Roland van Hauwermeiren de Oxfam |
J’ai entendu le lobby de la
décriminalisation affirmer qu’Haïti est un cas spécial : ces raclures
d’Oxfam échangeaient du sexe contre de l’aide. Les femmes étaient
particulièrement vulnérables : les hommes, trop privilégiés. Donc
serait-ce OK s’ils avaient payé en argent plutôt qu’en lait maternisé ?
Ou s’ils n’avaient pas été des travailleurs humanitaires mais de simples
touristes occidentaux ? Quelqu’un peut-il préciser la dynamique de
pouvoir exacte, les circonstances économiques et géopolitiques où un
homme payant une femme pour du sexe n’exerce pas un abus de pouvoir ?
Est-ce le cas face aux mères célibataires assistées sociales du quartier
de Leeds, ou auprès des junkies désespérées de Brixton Hill ?
Des hommes de gauche m’ont dit qu’il était cruel de les empêcher de
gagner leur croûte. Mais comme le dit Rachel Moran, survivante de la
prostitution et autrice, quand une femme a faim, mettez-lui dans sa bouche des aliments, pas un pénis.

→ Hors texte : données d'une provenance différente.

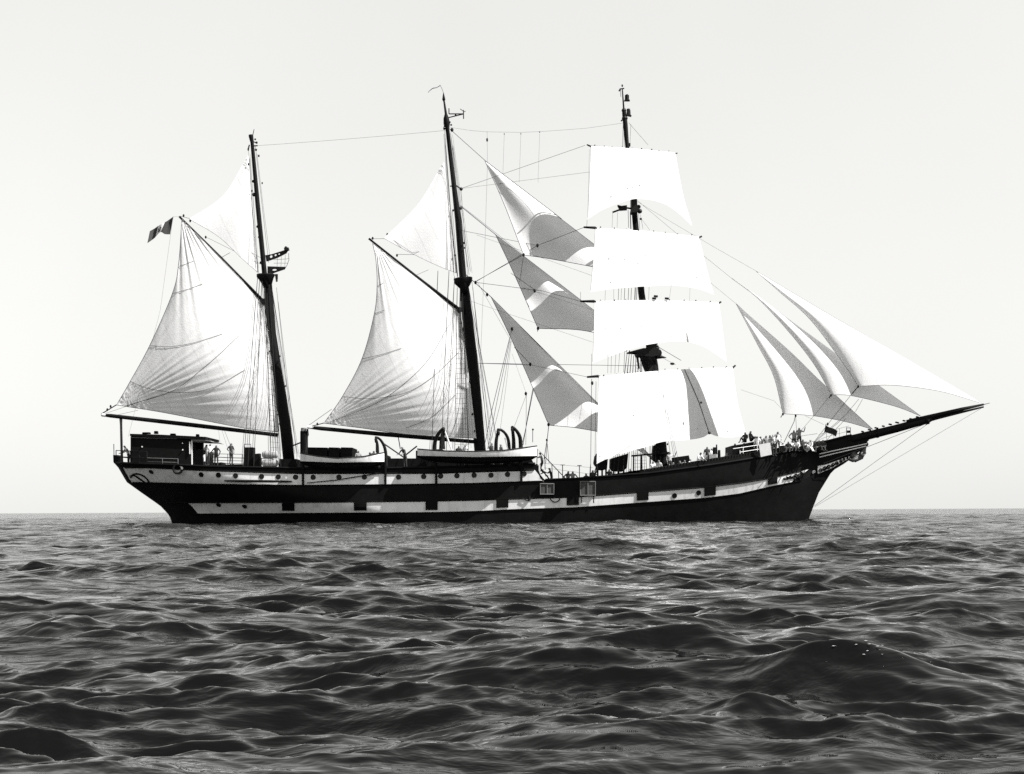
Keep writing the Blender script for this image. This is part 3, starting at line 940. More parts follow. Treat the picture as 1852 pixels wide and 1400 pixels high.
# three staysails between main and fore
sail('st1', 'staysail', [(877, 291), (877.5, 291.5), (878, 292)], [(878, 292), (1016, 397), (1146, 497)], [(947, 461), (1010, 468), (1146, 488)], [(877, 291), (912, 370), (947, 461)], (-0.25, -0.2, -0.2, -2.2), 1.0, M_STAYSAIL, um=0.6, vpow=1.0, vend=0.88)
sail('st2', 'staysail', [(896, 424), (896.5, 424.5), (897, 425)], [(897, 425), (982, 490), (1158, 626)], [(973, 594), (1060, 594), (1158, 616)], [(896, 424), (930, 496), (973, 594)], (-0.25, -0.2, -0.2, -2.4), 1.0, M_STAYSAIL, um=0.6, vpow=1.0, vend=0.88)
sail('st3', 'staysail', [(888, 537), (888.5, 537.5), (889, 538)], [(889, 538), (932, 581), (1024, 675), (1184, 832)], [(992.5, 769), (1048, 772), (1110, 784), (1184, 822)], [(888, 537), (922, 607), (964, 702), (992.5, 769)], (-0.25, -0.2, -0.2, -2.6), 1.1, M_STAYSAIL, um=0.6, vpow=1.0, vend=0.88)
# jibs
sail('jib1', 'jib', [(1331, 549), (1331.5, 549.5), (1332, 550)], [(1332, 550), (1427, 633.6), (1483, 688), (1579, 777)], [(1416, 748.5), (1470, 752), (1530, 763), (1579, 777)], [(1331, 549), (1371, 625), (1399, 680), (1416, 748.5)], (-0.05, 0, 0, -2.3), 1.0, M_SAIL, n=60, um=0.32, vpow=1.0, vend=0.86, ropes='lb', rr=0.016)
sail('jib2', 'jib', [(1323, 503), (1323.5, 503.5), (1324, 504)], [(1324, 504), (1480, 616), (1580, 690), (1666, 753)], [(1503.5, 714), (1541, 716), (1619, 735), (1666, 753)], [(1323, 503), (1371, 540), (1429, 603), (1473, 660), (1503.5, 714)], (-0.05, 0, 0, -2.3), 0.95, M_SAIL, n=60, um=0.32, vpow=1.0, vend=0.86, ropes='lb', rr=0.016)
sail('jib3', 'jib', [(1368, 491), (1368.5, 491.5), (1369, 492)], [(1369, 492), (1500, 570), (1640, 650), (1775, 729)], [(1552.5, 698.5), (1619, 697), (1702, 708), (1775, 729)], [(1368, 491), (1410, 528), (1468, 581), (1531, 666), (1552.5, 698.5)], (-0.05, 0, 0, -2.3), 0.95, M_SAIL, n=60, um=0.32, vpow=1.0, vend=0.86, ropes='lb', rr=0.016)
# square sails on the fore: near yardarms braced aft (left), far ones forward
LR, LG, LT, LC = 3.1, 3.9, 4.5, 4.9
spar('yard', [(1062, 262, -LR - 0.3, 1.2), (1069, 265, -LR + 0.25, 1.6), (1142, 271, 0.3, 2.2), (1221, 278, LR + 0.3, 1.2), (1225, 277, LR + 0.45, 0.9)], m=M_SPAR)
spar('yard', [(1056, 411, -LG - 0.35, 1.6), (1076, 412, -LG + 0.05, 2.4), (1082, 416, -LG + 0.4, 2.4), (1162, 421, 0.35, 2.8), (1262, 431, LG + 0.3, 1.9), (1269, 427.5, LG + 0.45, 1.6)])
spar('yard', [(1050, 545, -LT - 0.35, 1.6), (1074, 545, -LT + 0.05, 2.6), (1080, 549, -LT + 0.4, 2.6), (1178, 547.5, 0.35, 3.0), (1297, 550, LT + 0.3, 2.0), (1304, 546, LT + 0.45, 1.6)])
spar('yard', [(1062, 682, -LC - 0.35, 1.6), (1081, 680.5, -LC + 0.05, 2.4), (1088, 684, -LC + 0.4, 2.5), (1198, 675, 0.35, 3.0), (1323, 667, LC + 0.3, 2.0), (1330, 661, LC + 0.45, 1.6)])
sail('roy', 'square_sail', [(1069, 264), (1140, 268.5), (1221, 276)], [(1221, 276), (1235, 351), (1251.5, 408)], [(1063, 396), (1093, 378), (1137, 362), (1164, 360), (1195, 366), (1222, 381), (1251.5, 408)], [(1069, 264), (1066, 330), (1063, 396)], (-LR, LR, LG - 0.2, -LG + 0.2), 0.9, M_SAIL, um=0.5, vpow=0.7, vend=0.60, rr=0.010, ropes='l')
sail('gal', 'square_sail', [(1077, 412), (1165, 418), (1264, 428)], [(1264, 428), (1280, 494), (1291, 532)], [(1068, 528), (1120, 521), (1168, 518), (1214, 516), (1256, 521), (1291, 532)], [(1077, 412), (1073, 470), (1068, 528)], (-LG, LG, LT - 0.2, -LT + 0.2), 0.9, M_SAIL, um=0.5, vpow=0.7, vend=0.60, rr=0.010, ropes='l')
sail('tops', 'square_sail', [(1075, 545), (1180, 543), (1300, 547)], [(1300, 547), (1307, 600), (1314, 654)], [(1072, 657), (1110, 642), (1152, 628), (1188, 621), (1228, 617), (1266, 624), (1296, 641), (1314, 654)], [(1075, 545), (1074, 600), (1072, 657)], (-LT, LT, LC - 0.2, -LC + 0.2), 0.9, M_SAIL, um=0.5, vpow=0.7, vend=0.60, rr=0.010, ropes='l')
def pleat(x, y, uu, vv):
    t = np.clip((y - 662) / (786 - 662), 0, 1.2)
    cx = 1238 + 45 * t
    w = 3 + 17 * t
    d = (x - cx) / w
    return -0.55 * t * np.exp(-(d + 0.9) ** 2 * 1.2) + 0.85 * t * np.exp(-(d - 0.1) ** 2 * 1.6)
sail('crs', 'square_sail', [(1083, 681), (1200, 670), (1325, 664)], [(1325, 664), (1334, 728), (1349, 786)], [(1079, 839), (1106, 826), (1140, 816), (1170, 808), (1200, 799), (1250, 795), (1271, 791), (1283, 785), (1297, 789), (1322, 791), (1349, 786)], [(1083, 681), (1081, 760), (1079, 839)], (-LC, LC, LC - 0.1, -LC - 0.8), 0.9, M_SAIL, n=100, um=0.5, vpow=0.7, vend=0.60, wr=[(1079, 845, 130, 0.06, 34, 0.5)], rr=0.010, ropes='l')
sail_line('crs', [(1238, 668), (1262, 722), (1275, 760), (1283, 784)], 0.03, 'buntline')
fits('buntline_block', [('o', (1268, 728, -0.6), 0.10), ('o', (1283, 783, -0.7), 0.12)])
# jackstay eyes along the yards
for (key, n) in (('roy', 9), ('gal', 8), ('tops', 9), ('crs', 11)):
    C, lat, o = SAILS[key]
    nn = C.shape[0]
    mb = MB()
    for k in range(n):
        j = int((k + 0.5) / n * (nn - 1))
        x, y = C[0, j]
        mb.ball(P(x + random.uniform(-1, 1), y - 1.5 + random.uniform(-0.6, 0.6), lat[0, j] - 0.06), random.uniform(0.03, 0.06), n=6)
    for k in range(7):
        i, j = int(random.uniform(0.45, 0.95) * (nn - 1)), int(random.uniform(0.1, 0.9) * (nn - 1))
        x, y = C[i, j]
        mb.ball(P(x, y, lat[i, j] - 0.05), random.uniform(0.025, 0.045), n=6)
    tag(mb.build('robands', M_ROPE, o), kind='stuff')

# ------------------------------------------------------------------ standing and running rigging
def rope(name, pts, r=0.016, m=M_ROPE, sag=0.0, parent=SHIP):
    r = max(r, 0.006) * 1.15
    q = [P(*p) for p in pts]
    if len(q) == 2 and sag:
        a, b = q
        q = [a.lerp(b, t) - Vector((0, 0, sag * 4 * t * (1 - t))) for t in np.linspace(0, 1, 10)]
    return MB().tube(q, r, 4, cap=False).build(name, m, parent)
def block(x, y, la, r=0.10):
    fit('block', [('o', (x, y, la), r, (0.8, 0.6, 1.2))])
# stays on the centre line
for (a, b, r) in (((812, 232, 0), (878, 291, -0.2), .016), ((1016, 397, -0.15), (1146, 497, -0.2), .016), ((832, 372, 0), (897, 425, -0.2), .02), ((843, 497, 0), (889, 538, -0.2), .022),
                  ((878, 291, -.2), (1016, 396, -.15), .014), ((897, 425, -.2), (1158, 626, -.2), .02), ((889, 538, -.2), (1184, 832, -.2), .022),
                  ((1148, 362, -.2), (1369, 491, -.05), .007), ((1369, 491, -.05), (1775, 729, 0), .005), ((1152, 362, -.2), (1324, 504, -.05), .008), ((1324, 504, 0), (1666, 753, 0), .014),
                  ((1190, 430, -.2), (1332, 550, -.05), .007), ((1332, 550, 0), (1579, 777, 0), .018), ((1137, 222, 0), (1172, 262, 0.2), .010),
                  ((458, 264, 0), (806, 236, 0), .008), ((480, 497, 0), (868, 800, 0.3), .0)):
    if r: rope('stay', [a, b], r, sag=0.05 if r < 0.01 else 0.0)
# aerial wire between main and fore with its insulators
rope('aerial_wire', [(812, 230, 0), (850, 236, 0), (881, 238.5, 0), (940, 239.5, 0), (980, 238, 0), (1060, 232, 0), (1131, 222, 0)], 0.007)
rope('aerial_lead', [(881, 238, 0), (881.5, 300, 0), (879, 380, 0), (876, 480, 0), (871, 600, 0), (867, 700, 0)], 0.007)
for (x, y, s) in ((881, 253, 0.11), (912, 242.5, 0.05), (942, 242, 0.05), (976, 239, 0.05)):
    fit('insulator', [('o', (x, y, 0), s, (0.7, 0.7, 1.5))])
for x in (912, 942, 976):
    rope('aerial_lead', [(x, 242, 0), (x - 3, 330, 0)], 0.004)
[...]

J’observe l’affrontement de deux idées.
Celle validée par le mouvement #MoiAussi que, du Parlement au
Presidents’ Club, les hommes ne doivent pas tirer parti de leur pouvoir
et de leurs privilèges pour extorquer des faveurs sexuelles à des femmes
vulnérables, et l’idée que le « travail du sexe » est bien, et même
habilitant, même si celles qui sont poussées à la prostitution comptent
parmi les femmes les plus vulnérables d’entre toutes.
Comme l’illustre le scandale d’Oxfam, ces deux idées ne peuvent être vraies simultanément.